Y si Porumboiu nos muestra la relación con su padre con la excusa de revisar un antiguo partido de fútbol (partido que tal vez no sea más que un McGuffin), Peter Liechti recurre en Vaters Garten-Die Liebe meiner Eltern a la entrevista directa y a la representación de sus padres mediante conejos de peluche que forman parte de este teatro de guiñol que es la vida. La familia de Liechti es aparentemente normal, como muchas otras. Como muchas otras que esconden sus miserias debajo de la alfombra para así lucir radiantes y felices ante los demás. El padre de familia siempre toma las decisiones, pero al fin y al cabo eso es lo habitual, ¿no? Se queja de que los calzoncillos no están bien lavados y de que la casa no está lo suficientemente limpia. Se queja de que las mujeres hoy en día tienen demasiadas libertades. Se queja de que su hijo viste pantalones vaqueros y considera que eso no es nada elegante. Se queja de todo esto y de muchas más cosas, pero al fin y al cabo eso es lo habitual, ¿no? Mientras tanto, la madre se resigna con sumisión, lee la Biblia a menudo, la subraya con sus rotuladores fluorescentes y reza para que esa oveja descarriada que es su hijo cineasta, vaya finalmente al cielo aún a pesar de todo.
Pero Vaters Garten-Die Liebe meiner Eltern no es la única película que muestra las tensiones producidas por las diferencias generacionales. Con Salomé, Yrsa Roca Fanberg intenta, a toda costa, limar las desavenencias con su temperamental madre enferma. Pretendiendo con esta película acercarse no sólo a su madre, sino también a las obras que ésta realiza. A sus tapices, a sus pinturas. Intentando entenderla, intentando ayudarla. Observándola trabajar pacientemente mientras se esfuerza por conseguir que desaparezca la incomodidad latente. La eterna e infinita incomodidad latente.

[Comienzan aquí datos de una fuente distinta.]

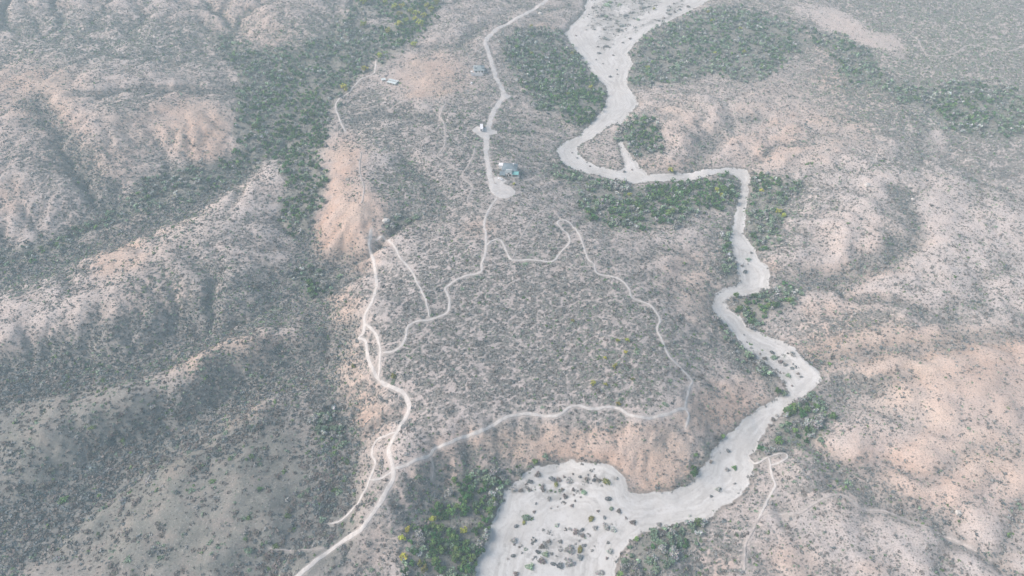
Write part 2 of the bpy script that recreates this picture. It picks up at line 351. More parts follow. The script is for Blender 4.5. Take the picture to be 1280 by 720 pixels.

Para Meritxell Soler, en cambio, las relaciones familiares y los recuerdos de infancia tienen la calidad de una película Super 8; y algunos lugares y cosas conservan todavía la magia que sólo puede percibir la mirada de un niño. Intuyo que de pequeña Meritxell sí que tuvo su Cinexin. En Movie, la directora realiza una suerte de deriva cinefílica, un recorrido mitómano sin principio ni fin demasiado claros, un homenaje incondicional a la historia del cine, a las estrellas de Hollywood, a los momentos “behind the scenes”, a los guiños cinéfilos y al fetichismo por el celuloide. Queda patente en Movie la adoración de la directora por esa fábrica de sueños y la constatación de que, aunque todo lo que veamos en pantalla no sea más que un artificio, a veces merece la pena dejarse engañar.